The best way to combat plastics going into the oceans, Mallos said, is to reduce the globe’s dependence on them, particularly in packaging consumer products. But human-powered cleanup is the least costly of all cleanup options.

The Dive Against Debris project invites what organizers call "citizen scientists" to survey their diving sites to help catalog the myriad of items that don’t belong in oceans, lakes and other bodies of water. By the group’s count, more than 90,000 participants have conducted more than 21,000 such surveys and removed 2.2 million pieces of junk, big and small.

Zelek and her fellow divers have contributed their findings to the project.

Surface trash might be easy enough to clear with a rake, but the task is more challenging beneath the water. Over the years, the layers of monofilament fishing lines have accumulated. And until a few years ago, no one was scooping out the line, hooks and lead weights.

Untangled, a pound of medium-weight fishing filament would stretch to a bit more than 4 miles (6.4 kilometers). It’s anybody’s guess how many miles of fishing line remain on the channel’s bottom.

"Those small things are really what starts to accumulate and become a much larger and bigger problem," said Tanasia Swift, who has been with the group for a year and works for an environmental nonprofit focused on restoring the health of New York City’s waters.

Parts of fishing lines mixed with a battery and seaweed found by scuba divers are displayed on a table during an underwater cleanup in the Queens borough of New York, U.S., Aug. 27, 2023. (AP Photo)

"If there’s anything that we see that doesn’t belong in the water, we take it out," she said.

While the drivers work, fishermen cast their lines from a ledge where the city’s concrete stops.
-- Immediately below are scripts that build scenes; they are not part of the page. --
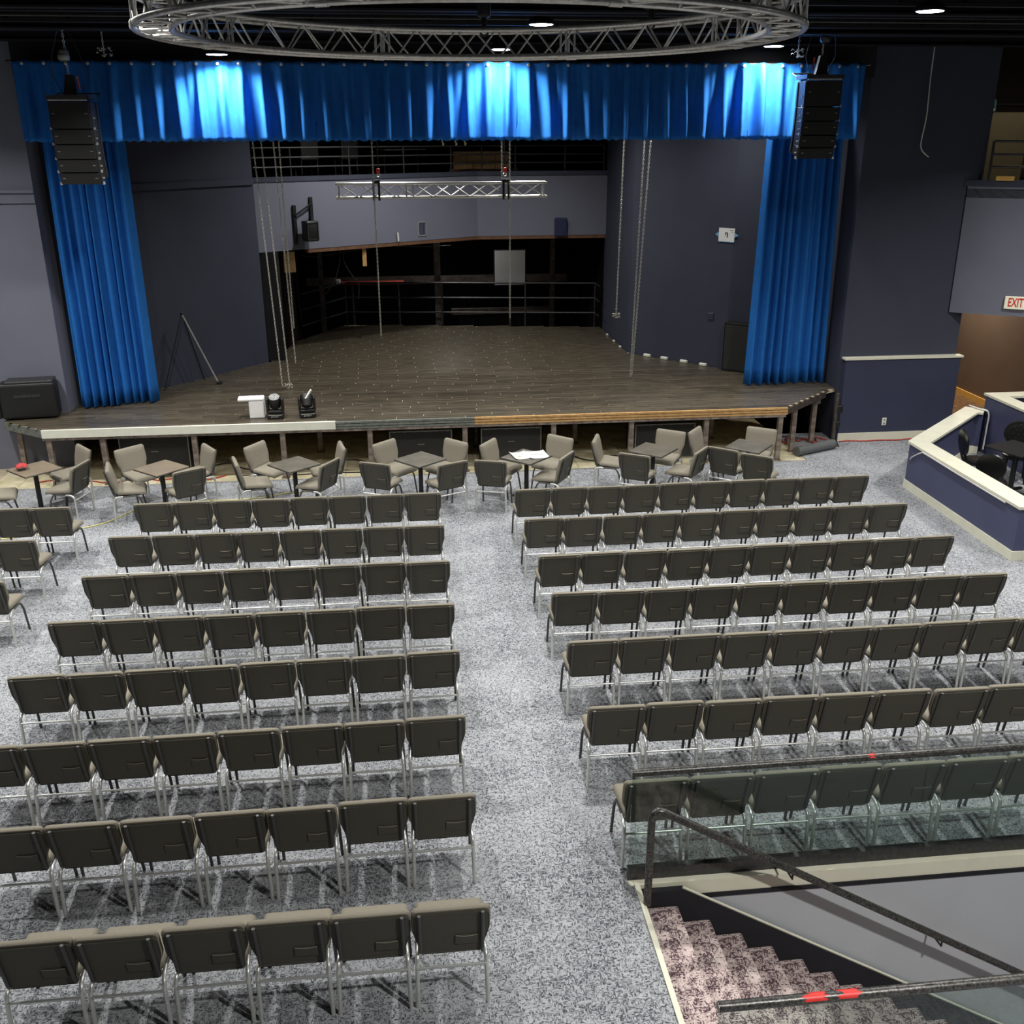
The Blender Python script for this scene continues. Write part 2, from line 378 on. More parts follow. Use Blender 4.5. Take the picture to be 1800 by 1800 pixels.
struct('wall_stage_right', wall_line([(8.35, 18.95), (6.64, 20.09), (5.16, 21.75), (5.03, 22.05), (5.03, 25.1)], .2, .6, 7.55, -1), M_navy, 'angled navy wall on the right of the stage')
# balcony fascia over the opening at the back of the stage
struct('wall_balcony_front', wall_line([(-2.95, 21.95), (1.88, 25.0), (5.03, 25.0)], .16, 3.30, 4.70), M_navy_lit, 'navy balcony front over the opening behind the stage')
struct('trim_4', wall_line([(-2.97, 21.91), (1.87, 24.96), (5.03, 24.96)], .24, 4.70, 4.79), M_navy, 'ledge along the top of the balcony front')
struct('trim_5', wall_line([(-2.0, 22.56), (1.88, 25.01), (5.03, 25.01)], .14, 3.22, 3.30), M_ply, 'raw brown wooden underside of the balcony front')
w = MB(); w.prism([(-2.9, 22.1), (1.9, 25.15), (5.0, 25.15), (5.0, 29.9), (-2.9, 29.9)], 4.55, 4.68)
struct('floor_balcony_rear', w, M_dark, 'dark balcony floor behind the stage')
w = MB(); w.bb(-4, 8, 29.9, 30.1, -.5, 7.55); w.bb(-4.2, -4, 22, 30, -.5, 7.55); w.bb(5.05, 5.25, 25.1, 30, -.5, 7.55)
struct('wall_rear', w, M_darker, 'black far wall behind the stage opening')
w = MB(); w.bb(-3.1, -2.95, 22.0, 29.8, .0, 4.5)
struct('wall_rear_brown', w, mat('paint_dark_brown', (52, 38, 32), .8, noise=(2, .3, (44, 32, 28))), 'dark brown side wall in the opening behind the stage')
w = MB(); w.bb(-4, 6, 22.2, 30, -.4, .0); struct('floor_rear', w, M_darker, 'black lower floor behind the stage')
w = MB(); w.bb(-2.98, -2.6, 22.0, 22.3, 1.0, 3.3); struct('trim_6', w, M_dark, 'black post at the left edge of the stage opening')
# under stage back wall
w = MB(); w.bb(-7.2, 8.25, 19.9, 20.0, -.1, .85); struct('wall_understage', w, M_darker, 'black wall at the back under the stage')
# exit fascia, passage, upper gallery on the right
EXD = Vector((1.08, -.70)).normalized(); EXA = Vector((10.27, 18.02))
def exl(t): return (EXA.x+EXD.x*t, EXA.y+EXD.y*t)
struct('wall_exit', wall_line([exl(0), exl(3.4)], .25, 2.43, 4.70), M_navy_lit, 'grey navy wall carrying the exit sign')
struct('trim_7', wall_line([exl(-.06), exl(3.4)], .30, 4.70, 4.80).xform(Matrix.Translation((-.012, -.018, 0))), M_navy, 'ledge on top of the wall with the exit sign')
w = MB(); w.bb(12.62, 12.8, 16.2, 25, 0, 4.6); w.bb(10.55, 12.7, 24.8, 25, 0, 4.6)
struct('wall_passage', w, M_brown, 'brown passage wall below the exit sign')
w = MB(); w.bb(12.59, 12.62, 16.3, 24.8, 0, .13); struct('baseboard_passage', w, M_yellow, 'yellow baseboard of the brown passage wall')
w = MB(); w.prism([exl(0), exl(3.4), (14, 24), (10.4, 24)], 4.50, 4.66); struct('floor_gallery', w, M_dark, 'dark floor of the upper gallery on the right')
w = MB(); w.bb(10.4, 16, 22.4, 22.6, 4.66, 7.55); struct('wall_gallery', w, M_brick, 'brown rear wall of the upper gallery on the right')
w = MB(); w.bb(10.4, 16, 22.34, 22.4, 6.17, 6.21); struct('trim_8', w, M_tan, 'pale strip across the brown gallery wall')
# far enclosure (outside the picture)
w = MB(); w.bb(-14.2, -14, -5, 18.6, -.1, 7.55); struct('wall_left', w, M_navy, 'navy side wall of the hall')
w = MB(); w.bb(16, 16.2, -5, 26, -.1, 7.55); struct('wall_right', w, M_navy, 'navy side wall of the hall past the booths')
w = MB(); w.bb(-14, 16, -5.2, -5, -.1, 7.55); struct('wall_back', w, M_navy, 'navy back wall of the hall')

# ================================================================== STAGE
stage = empty('stage', (0, 16.82, 0), 0, 'wide dark plank stage on steel posts behind the tables', 'stage')
def sp(m): return m.xform(Matrix.Translation((0, -16.82, 0)))
POLY = [(-6.92, 17.48), (-6.08, 16.84), (6.78, 16.84), (7.98, 17.95), (8.22, 18.1), (8.22, 18.95), (6.58, 20.05), (5.12, 21.7), (4.99, 22.05), (4.99, 25.2), (-1.5, 26.3), (-2.55, 24.2), (-2.9, 21.95), (-4.6, 19.8), (-5.9, 18.62), (-6.92, 18.0)]
sp(MB().prism(POLY, .93, .986)).build('deck', M_under, stage)
def xrange_at(y):
    xs = []
    n = len(POLY)
    for i in range(n):
        a, b = POLY[i], POLY[(i+1) % n]
        if (a[1] <= y < b[1]) or (b[1] <= y < a[1]): xs.append(a[0]+(b[0]-a[0])*(y-a[1])/(b[1]-a[1]))
    return (min(xs), max(xs)) if len(xs) >= 2 else None
PW, PL = .152, 1.2
pm_full = MB().box((0, 0, 0), (PL-.013, PW-.011, .014)).mesh('plank', M_plank)
cnt = 0; rest = MB(); row = 0; y = 16.85
while y+PW < 26.2:
    r = xrange_at(y+PW/2)
    if r:
        x0, x1 = r; off = (row*.437 % 1)*PL; x = x0-off
        while x < x1:
            a, b = max(x, x0), min(x+PL, x1); x += PL
            if b-a < .08: continue
            c = ((a+b)/2, y+PW/2-16.82, .993)
            if cnt < 300:
                if b-a > PL-.001: mobj('plank', pm_full, stage, c)
                else: mobj('plank', MB().box((0, 0, 0), (b-a-.013, PW-.011, .014)).mesh('plank', M_plank), stage, c)
                cnt += 1
            else: rest.box(c, (b-a-.013, PW-.011, .014))
    y += PW; row += 1
tag(rest.build('plank_field', M_plank, stage), kind='stuff')
# front edge boards
def edge(name, x0, x1, m):
    e = empty(name); e.parent = stage
    for k in range(3):
        MB().bb(x0, x1, -.018-.006*(k == 1), .03, .868+k*.046, .868+k*.046+.034).build('lath', m, e)
    return e
edge('edge_board', 1.16, 6.80, M_wood); edge('edge_board', -1.23, 1.155, M_edge_grey)
MB().bb(-6.08, -1.235, -.03, .03, .868, 1.003).build('edge_board', M_edge_white, stage)
sp(wall_line([(-6.92, 17.46), (-6.08, 16.80)], .03, .87, 1.0, 1)).build('edge_board', M_edge_grey, stage)
sp(wall_line([(6.80, 16.80), (7.98, 17.92)], .03, .87, .975, 1)).build('edge_board', M_steel, stage)
MB().bb(-6.08, 6.78, -.01, .05, .82, .868).build('front_channel', M_post, stage)
POSTS = [(-6.0, 0.05), (-5.13, .06), (-3.63, .06), (-2.15, .06), (-.66, .06), (.99, .06), (2.56, .06), (3.96, .06), (5.33, .06), (6.70, .05), (7.15, .52), (7.75, 1.05), (-6.7, .7)]
pme = MB().box((0, 0, .41), (.085, .085, .82)).box((0, 0, .004), (.14, .14, .008)).mesh('post', M_post)
for x, y in POSTS: mobj('post', pme, stage, (x, y, 0))
for x in (-5.6, -4.2, -2.0+.35, -.3, 1.3, 3.2, 4.6, 5.9): mobj('post', pme, stage, (x, 1.55, 0))
for y in (.9, 2.2): MB().bb(-6.5, 7.8, y, y+.08, .80, .93).build('joist', M_steel, stage)

# ---- things under the stage: four subwoofers
def subwoofer(x0, x1, h, y, label):
    w_ = x1-x0; t = empty('subwoofer', ((x0+x1)/2, y+.35, 0), 0, label, 'speaker', 'subwoofers under the stage')
    MB().rbox((0, 0, h/2+.01), (w_, .7, h-.02), .008, 1).build('cabinet', M_black, t)
    MB().box((0, -.352, h/2), (w_-.05, .02, h-.06)).build('grille', M_subface, t)
    fr = MB()
    for s in (-1, 1): fr.box((s*(w_/2-.012), -.353, h/2), (.018, .016, h-.02)); fr.box((0, -.353, h/2+s*(h/2-.02)), (w_-.02, .016, .018))
    fr.build('edge_trim', M_subedge, t)
    lg = MB(); lg.box((0, -.364, h*.62), (.12, .004, .012)); lg.build('badge', M_subedge, t)
    rv = MB()
    for i in range(6): rv.box(((i-2.5)*w_/6, -.364, h-.03), (.016, .01, .016))
    rv.build('rivets', M_subedge, t)
    for i in range(4): MB().lathe([(.03, 0), (.03, .015)], ((-1)**i*(w_/2-.08), (-.28 if i < 2 else .28), 0), 8).build('foot', M_black, t)
    return t
subwoofer(-4.98, -3.80, .745, 17.2, 'dark subwoofer under the stage behind the second table from left')
subwoofer(-.34, .78, .69, 17.2, 'black subwoofer under the stage behind the middle table')
subwoofer(1.29, 2.39, .69, 17.2, 'black subwoofer under the stage behind the table with papers')
subwoofer(4.11, 5.235, .67, 17.2, 'black subwoofer under the stage, rightmost of the four')
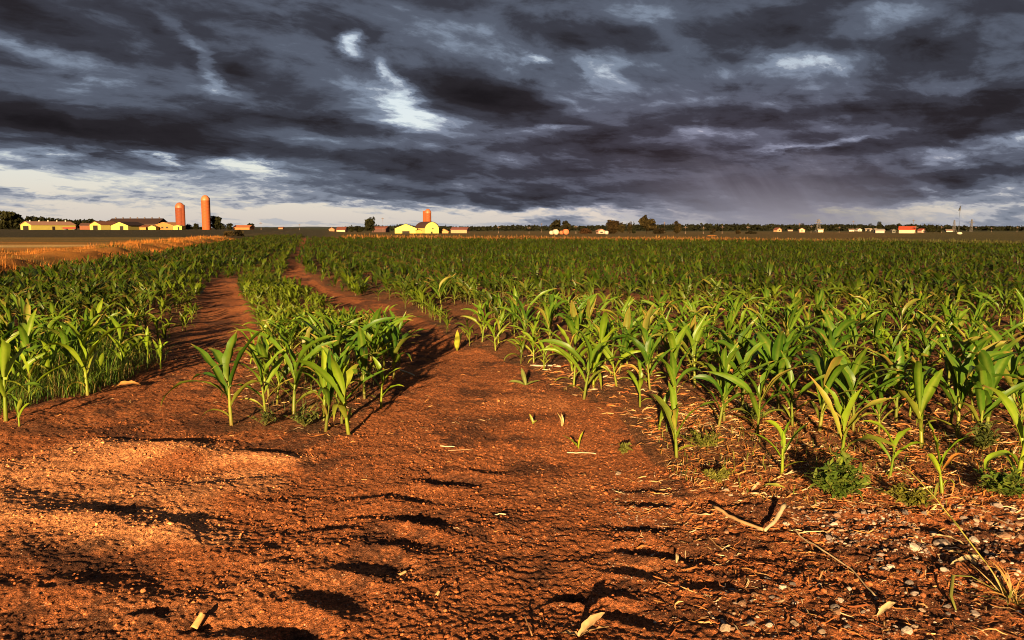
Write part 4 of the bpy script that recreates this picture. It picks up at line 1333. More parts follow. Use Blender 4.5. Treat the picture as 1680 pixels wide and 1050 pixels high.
hk = None
for i, (az, L, W, e0, dr, tw) in enumerate([(0.45, 0.10, 0.028, 0.9, 0.9, 0.6), (0.15, 0.085, 0.022, 0.5, 0.4, -0.8), (2.7, 0.06, 0.026, 0.15, 0.3, 0.4)]):
    V, F, C, loc = dry_leaf("husk_blade", 950, 1046, L, W, az, None, None, e0, dr, tw, (0.58, 0.36, 0.16), 60 + i)
    if hk is None:
        hk = empty("torn_husk", loc); tag(hk, "torn dry husk with two raised blades at the very front", "husk")
    link("husk_blade", new_mesh("husk_blade", V, F, M['straw'], C, True), hk)

def chunk(name, px, py, L, W, T, az, tiltz, color, label, cat):
    """A splinter of stalk: half a tube with a torn end."""
    r = np.random.default_rng(px)
    n, ns = 8, 9
    t = np.linspace(0, 1, n)
    th = np.linspace(-0.2, math.pi + 0.2, ns)
    V = []
    for k in range(n):
        w = W / 2 * (1 - 0.25 * t[k])
        for q in th:
            jag = (r.random() * 0.14 if k == n - 1 else 0)
            V.append(((t[k] - jag) * L, math.cos(q) * w, math.sin(q) * T))
        
    V = np.array(V)
    i = np.arange(n - 1)[:, None] * ns; j = np.arange(ns - 1)[None, :]
    F = np.stack([i + j, i + j + 1, i + ns + j + 1, i + ns + j], -1).reshape(-1, 4)
    C = np.array(color) * (0.8 + 0.35 * r.random((len(V), 1)))
    x, y = on_ground(px, py, gz(*on_ground(px, py)))
    me = new_mesh(name, V, F, M['straw'], C, True)
    o = link(name, me, None, (x, y, gz(x, y) + 0.004), (0, -tiltz, az))
    md = o.modifiers.new("thickness", 'SOLIDIFY'); md.thickness = 0.0018
    return tag(o, label, cat)
chunk("stalk_chip", 318, 1024, 0.050, 0.024, 0.012, 1.15, 0.65, (0.62, 0.34, 0.12), "orange stalk chip standing out of a dark hole in the soil", "stalk chip")
chunk("stalk_chip", 655, 942, 0.026, 0.012, 0.005, 0.6, 0.2, (0.60, 0.36, 0.15), "small tan chip lying in the tyre prints", "stalk chip")
chunk("stalk_chip", 716, 979, 0.016, 0.012, 0.006, 1.0, 0.5, (0.55, 0.32, 0.14), "round edged chip half sunk in the soil below the tyre prints", "stalk chip")

# curled dead leaves in the gravel corner
for k, (px, py, L, W, az, label) in enumerate([
        (1580, 895, 0.11, 0.022, 2.6, "pale dead leaf curling over the white flat stone"), (1560, 930, 0.13, 0.02, 0.1, "twisted dry leaf lying flat below the gravel patch"),
        (1600, 930, 0.10, 0.03, 1.9, "broad bleached leaf shred standing up beside the grass tussock"), (1110, 925, 0.07, 0.012, 1.3, "crescent shaped dead leaf lying alone on smooth brown soil"),
        (180, 640, 0.20, 0.05, 0.25, "orange brown fallen corn leaf at the foot of the weeds"), (1440, 1010, 0.10, 0.018, 0.5, "tan dead leaf lying along the front of the stony corner"),
        (1250, 800, 0.10, 0.02, -0.6, "fallen greenish leaf tip beside the corner seedling")]):
    V, F, C, loc = dry_leaf("dead_leaf", px, py, L, W, az, None, None, 0.5, 0.9, 0.9, (0.60, 0.44, 0.22) if k != 4 else (0.50, 0.22, 0.06), 80 + k)
    if k == 6: C = C * 0 + np.array((0.25, 0.26, 0.04))
    o = link("dead_leaf", new_mesh("dead_leaf", V, F, M['straw'], C, True), None, loc)
    tag(o, label, "dead leaf")

# sprouts on the bare headland
def sprout(px, py, hp, n, tone, label, cat="sprout", name="sprout", seed=3, spread=0.5):
    x, y = on_ground(px, py, gz(*on_ground(px, py)))
    h = hp / FPX * math.hypot(x, y)
    r = np.random.default_rng(seed)
    root = empty(name, (x, y, gz(x, y)))
    for k in range(n):
        e0 = math.radians(r.uniform(62, 85)) - spread * (k > 0) * 0.8
        V, F, C = leaf_geo(r, h * r.uniform(0.75, 1.1), h * 0.24, r.uniform(0, 6.28), np.array((0, 0, -0.004)), e0, r.uniform(0.2, 1.1), r.normal(0, 0.4), 0.7, 0.06, 8, 5, np.array(tone), 0.1)
        link("leaf", new_mesh("leaf", V, F, M['leaf'], C, True), root)
    return tag(root, label, cat)
sprout(950, 738, 36, 2, (0.22, 0.28, 0.02), "lone upright green sprout on the bare headland", seed=4)
sprout(922, 698, 26, 2, (0.50, 0.38, 0.16), "bleached pale sprout standing on the bare headland", seed=5)
sprout(874, 694, 22, 2, (0.26, 0.26, 0.04), "tiny olive sprout nearest the rutted track", seed=6)
sprout(750, 578, 38, 3, (0.28, 0.30, 0.03), "isolated yellow sprout at the outer track edge", seed=7)
sprout(862, 630, 34, 4, (0.10, 0.12, 0.03), "withered dark seedling at the outer track edge", seed=8, spread=1.0)

def weed_bush(px, py, hp, wp, nb, tones, label, seed, name="weed_bush", leaflen=0.3, cat="weed", group=None):
    """A leafy weed: branching stems with many small leaves."""
    r = np.random.default_rng(seed)
    x, y = on_ground(px, py, gz(*on_ground(px, py)))
    D = math.hypot(x, y); h = hp / FPX * D; w = wp / FPX * D / 2
    root = empty(name, (x, y, gz(x, y)))
    SV, SF, so = [], [], 0
    LV, LF, LC, lo = [], [], [], 0
    for b in range(nb):
        a = r.uniform(0, 6.28); rr_ = math.sqrt(r.random()) * w
        tip = np.array((math.cos(a) * rr_, math.sin(a) * rr_, h * (1 - 0.45 * (rr_ / w) ** 2) * r.uniform(0.65, 1.05)))
        t = np.linspace(0, 1, 6)[:, None]
        P = tip * np.array((1, 1, 0)) * t ** 1.3 + np.array((0, 0, 1)) * tip[2] * t
        V, F = tube_geo(P, [0.0022 * (1 - 0.6 * k / 5) for k in range(6)], 5)
        SV.append(V); SF += [tuple(i + so for i in f) for f in F]; so += len(V)
        for k in range(16):
            q = r.uniform(0.25, 1.0)
            c = tip * np.array((1, 1, 0)) * q ** 1.3 + np.array((0, 0, 1)) * tip[2] * q
            V, F, C = leaf_geo(r, h * leaflen * r.uniform(0.5, 1.1), h * leaflen * 0.30, r.uniform(0, 6.28), c, r.uniform(0.1, 1.2), r.uniform(0.2, 1.4), r.normal(0, .5), 0.4, 0.05, 3, 3, np.array(tones[int(r.integers(0, len(tones)))]) * r.uniform(0.7, 1.2), 0.0)
            LV.append(V); LF.append(F + lo); LC.append(C); lo += len(V)
    link("stem", new_mesh("stem", np.vstack(SV), SF, M['weed'], np.ones((so, 3)) * np.array((0.16, 0.14, 0.03)), True), root)
    link("foliage", new_mesh("foliage", np.vstack(LV), np.vstack(LF), M['weed'], np.vstack(LC), True), root)
    return tag(root, label, cat, group)
WG = [(0.07, 0.14, 0.015), (0.12, 0.20, 0.02), (0.17, 0.22, 0.025)]
weed_bush(1375, 822, 72, 84, 34, WG, "bushy green weed in the front row, largest weed on the orange litter", 1)
weed_bush(1490, 832, 34, 84, 16, [(0.20, 0.20, 0.02), (0.28, 0.24, 0.03)], "low yellowish weed between the bushy weed and the gravel", 2, leaflen=0.45)
weed_bush(1650, 815, 42, 90, 22, WG, "low green weed mat under the last front row seedling", 3, leaflen=0.4)
weed_bush(1150, 735, 30, 80, 14, [(0.16, 0.18, 0.02), (0.22, 0.20, 0.03)], "thin weed sprawling beside the corner seedling", 4, leaflen=0.4)
weed_bush(1022, 748, 26, 26, 6, [(0.2, 0.2, 0.03)], "small pale weed on the bare corner beside dark soil", 5, leaflen=0.4)
weed_bush(1612, 740, 46, 50, 16, [(0.05, 0.07, 0.02), (0.09, 0.11, 0.02)], "dark weed round the foot of the plant with the yellow whorl leaf", 6, leaflen=0.3)
weed_bush(1240, 690, 34, 60, 12, [(0.10, 0.12, 0.02), (0.05, 0.08, 0.02)], "sprawling dark weed under the second row", 7, leaflen=0.35)
weed_bush(500, 700, 34, 60, 14, [(0.07, 0.10, 0.02), (0.12, 0.13, 0.03)], "low weed tangled among stalk feet at the clump front", 8, leaflen=0.35)
weed_bush(435, 700, 30, 60, 10, [(0.06, 0.08, 0.02), (0.12, 0.11, 0.03)], "small weed at the clump front beside the leaf that bends over the track", 9, leaflen=0.35)
weed_bush(1180, 795, 24, 60, 12, [(0.30, 0.26, 0.05), (0.24, 0.24, 0.03)], "scattered yellow weed sprigs above the small heap of stones", 10, leaflen=0.5)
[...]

The beach is frequented mostly by residents who live nearby.

Raquel Gonzalez is one such resident, and she’s been coming to the beach for years. She and a neighbor brought a rake with them on the same Sunday the divers were there.

"Needs a lot of cleanup here. There’s nobody that does any cleanup around here. We have to clean it up ourselves," she said.

"I love this spot; I love the scuba divers," Gonzalez said. "Look at all the good people here."